DATA SEGMENT:
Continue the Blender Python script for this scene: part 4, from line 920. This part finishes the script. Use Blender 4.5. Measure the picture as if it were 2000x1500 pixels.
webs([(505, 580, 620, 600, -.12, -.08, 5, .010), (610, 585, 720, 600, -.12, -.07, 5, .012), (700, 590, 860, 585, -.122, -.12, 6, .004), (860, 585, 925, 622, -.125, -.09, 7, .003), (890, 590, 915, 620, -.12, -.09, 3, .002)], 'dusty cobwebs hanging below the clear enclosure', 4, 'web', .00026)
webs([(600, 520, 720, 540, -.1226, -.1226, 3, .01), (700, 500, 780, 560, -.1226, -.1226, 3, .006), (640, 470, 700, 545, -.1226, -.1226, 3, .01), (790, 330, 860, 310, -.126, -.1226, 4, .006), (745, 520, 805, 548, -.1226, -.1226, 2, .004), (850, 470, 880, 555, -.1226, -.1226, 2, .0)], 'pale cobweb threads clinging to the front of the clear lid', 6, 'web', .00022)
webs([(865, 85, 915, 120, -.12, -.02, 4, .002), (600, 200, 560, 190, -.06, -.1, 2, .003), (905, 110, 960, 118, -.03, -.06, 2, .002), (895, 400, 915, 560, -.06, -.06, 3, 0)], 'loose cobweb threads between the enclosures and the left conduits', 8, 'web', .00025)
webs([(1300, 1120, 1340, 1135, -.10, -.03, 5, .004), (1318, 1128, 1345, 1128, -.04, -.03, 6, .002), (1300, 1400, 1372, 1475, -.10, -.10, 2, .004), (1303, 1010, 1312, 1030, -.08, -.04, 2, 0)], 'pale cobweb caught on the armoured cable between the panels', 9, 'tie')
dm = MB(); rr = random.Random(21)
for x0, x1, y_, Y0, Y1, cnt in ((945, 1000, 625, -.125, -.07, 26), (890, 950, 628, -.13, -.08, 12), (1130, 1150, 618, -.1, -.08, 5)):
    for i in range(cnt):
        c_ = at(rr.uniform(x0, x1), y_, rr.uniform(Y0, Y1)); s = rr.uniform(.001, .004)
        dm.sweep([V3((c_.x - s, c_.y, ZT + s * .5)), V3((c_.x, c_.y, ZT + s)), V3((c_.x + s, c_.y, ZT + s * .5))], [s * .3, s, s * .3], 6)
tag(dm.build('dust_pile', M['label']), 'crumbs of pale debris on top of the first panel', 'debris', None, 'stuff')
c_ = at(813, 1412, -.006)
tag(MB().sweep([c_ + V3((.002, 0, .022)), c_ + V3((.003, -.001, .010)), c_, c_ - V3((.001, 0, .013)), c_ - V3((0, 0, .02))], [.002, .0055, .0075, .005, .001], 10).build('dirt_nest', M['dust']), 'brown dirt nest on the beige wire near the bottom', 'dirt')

INSTRUCTIONS FOR THE TASK: Give back all the data exactly as written.

EXERCISE OUTPUT:
Continue the Blender Python script for this scene: part 4, from line 920. This part finishes the script. Use Blender 4.5. Measure the picture as if it were 2000x1500 pixels.
webs([(505, 580, 620, 600, -.12, -.08, 5, .010), (610, 585, 720, 600, -.12, -.07, 5, .012), (700, 590, 860, 585, -.122, -.12, 6, .004), (860, 585, 925, 622, -.125, -.09, 7, .003), (890, 590, 915, 620, -.12, -.09, 3, .002)], 'dusty cobwebs hanging below the clear enclosure', 4, 'web', .00026)
webs([(600, 520, 720, 540, -.1226, -.1226, 3, .01), (700, 500, 780, 560, -.1226, -.1226, 3, .006), (640, 470, 700, 545, -.1226, -.1226, 3, .01), (790, 330, 860, 310, -.126, -.1226, 4, .006), (745, 520, 805, 548, -.1226, -.1226, 2, .004), (850, 470, 880, 555, -.1226, -.1226, 2, .0)], 'pale cobweb threads clinging to the front of the clear lid', 6, 'web', .00022)
webs([(865, 85, 915, 120, -.12, -.02, 4, .002), (600, 200, 560, 190, -.06, -.1, 2, .003), (905, 110, 960, 118, -.03, -.06, 2, .002), (895, 400, 915, 560, -.06, -.06, 3, 0)], 'loose cobweb threads between the enclosures and the left conduits', 8, 'web', .00025)
webs([(1300, 1120, 1340, 1135, -.10, -.03, 5, .004), (1318, 1128, 1345, 1128, -.04, -.03, 6, .002), (1300, 1400, 1372, 1475, -.10, -.10, 2, .004), (1303, 1010, 1312, 1030, -.08, -.04, 2, 0)], 'pale cobweb caught on the armoured cable between the panels', 9, 'tie')
dm = MB(); rr = random.Random(21)
for x0, x1, y_, Y0, Y1, cnt in ((945, 1000, 625, -.125, -.07, 26), (890, 950, 628, -.13, -.08, 12), (1130, 1150, 618, -.1, -.08, 5)):
    for i in range(cnt):
        c_ = at(rr.uniform(x0, x1), y_, rr.uniform(Y0, Y1)); s = rr.uniform(.001, .004)
        dm.sweep([V3((c_.x - s, c_.y, ZT + s * .5)), V3((c_.x, c_.y, ZT + s)), V3((c_.x + s, c_.y, ZT + s * .5))], [s * .3, s, s * .3], 6)
tag(dm.build('dust_pile', M['label']), 'crumbs of pale debris on top of the first panel', 'debris', None, 'stuff')
c_ = at(813, 1412, -.006)
tag(MB().sweep([c_ + V3((.002, 0, .022)), c_ + V3((.003, -.001, .010)), c_, c_ - V3((.001, 0, .013)), c_ - V3((0, 0, .02))], [.002, .0055, .0075, .005, .001], 10).build('dirt_nest', M['dust']), 'brown dirt nest on the beige wire near the bottom', 'dirt')